SQL uses DelRange for deleting rows, even for deleting a single row with a known PK. So, as soon as a DELETE statement is used in a SNAPSHOT txn, the point of the SNAPSHOT txn goes out the window. Actually, it's even worse, as SQL does not perform eager retry for these pushed SNAPSHOT txns like it does for pushed SERIALIZABLE txns.
I believe SQL does not need to use DelRange. It could explicitly Delete every column family for the row(s) in question. It's not entirely clear to me if we'd need to Delete every col fam that could possibly exist or only the ones that actually exist (col fams with only NULL vals are not actually present in KV).

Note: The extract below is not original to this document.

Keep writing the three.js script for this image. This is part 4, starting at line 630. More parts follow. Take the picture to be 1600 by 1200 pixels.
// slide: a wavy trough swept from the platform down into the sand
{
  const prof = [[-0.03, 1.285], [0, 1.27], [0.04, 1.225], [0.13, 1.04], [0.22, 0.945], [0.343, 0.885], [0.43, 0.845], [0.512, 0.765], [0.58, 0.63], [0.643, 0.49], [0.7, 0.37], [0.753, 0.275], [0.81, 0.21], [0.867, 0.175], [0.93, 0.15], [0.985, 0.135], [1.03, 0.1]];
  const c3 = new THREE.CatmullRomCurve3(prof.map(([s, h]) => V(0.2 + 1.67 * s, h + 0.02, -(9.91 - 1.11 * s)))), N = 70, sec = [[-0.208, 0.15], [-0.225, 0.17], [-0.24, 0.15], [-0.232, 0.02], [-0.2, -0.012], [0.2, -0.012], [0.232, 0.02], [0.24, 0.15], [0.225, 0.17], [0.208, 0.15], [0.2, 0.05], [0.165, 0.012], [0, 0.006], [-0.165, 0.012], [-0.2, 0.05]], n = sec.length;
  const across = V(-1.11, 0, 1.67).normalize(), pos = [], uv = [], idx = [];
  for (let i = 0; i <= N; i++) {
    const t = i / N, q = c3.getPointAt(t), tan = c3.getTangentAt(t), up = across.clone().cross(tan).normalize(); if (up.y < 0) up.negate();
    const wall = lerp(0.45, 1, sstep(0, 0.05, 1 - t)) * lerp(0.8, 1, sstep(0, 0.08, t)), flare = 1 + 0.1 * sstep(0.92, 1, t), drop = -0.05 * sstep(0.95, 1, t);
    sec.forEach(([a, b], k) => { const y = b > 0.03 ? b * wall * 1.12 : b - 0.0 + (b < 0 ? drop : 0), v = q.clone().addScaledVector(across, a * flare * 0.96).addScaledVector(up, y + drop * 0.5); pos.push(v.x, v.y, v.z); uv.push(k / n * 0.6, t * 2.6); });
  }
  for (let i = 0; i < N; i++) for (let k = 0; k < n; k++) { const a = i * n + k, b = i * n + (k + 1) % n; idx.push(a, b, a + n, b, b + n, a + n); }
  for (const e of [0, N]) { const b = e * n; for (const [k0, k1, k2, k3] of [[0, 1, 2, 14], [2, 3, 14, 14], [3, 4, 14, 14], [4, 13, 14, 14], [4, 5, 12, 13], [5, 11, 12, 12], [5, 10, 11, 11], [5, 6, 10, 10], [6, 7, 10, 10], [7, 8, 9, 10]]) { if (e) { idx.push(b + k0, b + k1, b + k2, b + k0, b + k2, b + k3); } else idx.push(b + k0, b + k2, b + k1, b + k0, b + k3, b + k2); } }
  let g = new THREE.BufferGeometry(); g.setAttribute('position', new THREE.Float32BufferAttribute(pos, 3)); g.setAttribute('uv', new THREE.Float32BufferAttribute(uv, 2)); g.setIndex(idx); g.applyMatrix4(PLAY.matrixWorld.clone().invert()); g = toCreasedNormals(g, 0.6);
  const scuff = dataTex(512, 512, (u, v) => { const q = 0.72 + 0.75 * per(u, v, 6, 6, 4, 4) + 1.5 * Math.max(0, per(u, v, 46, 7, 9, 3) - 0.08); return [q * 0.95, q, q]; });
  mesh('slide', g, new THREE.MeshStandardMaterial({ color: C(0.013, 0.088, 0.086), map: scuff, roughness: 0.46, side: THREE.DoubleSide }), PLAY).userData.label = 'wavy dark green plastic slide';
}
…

A concern that @danhhz brought up was about deletions performed during a schema change that removes a column family -> if we were to explicitly delete col fams, would the col fam in question be left as garbage and not cleaned up properly because the descriptor used for the ? I hope this is FUD and everything works fine due to the "delete_only" state that a col fam goes through during the schema change. But I haven't really thought about it.
[1] Details about why these txns need to restart can be seen in #6240. Essentially, since a DelRange only lays down intents for keys that exist, if the txn is pushed later on, it's possible for another txn to write a key that should be deleted but isn't, which is analogous to a lost update (I think), which is not permitted under snapshot isolation.
cc @vivekmenezes @tschottdorf @bdarnell
Vivek, this came about because some people are complaining about seeing these RETRY_DELETE_RANGE restarts in SNAPSHOT txns, and I feel for them. The point of SNAPSHOT is quite severely put in question by this fact, and so I think we should do something about it.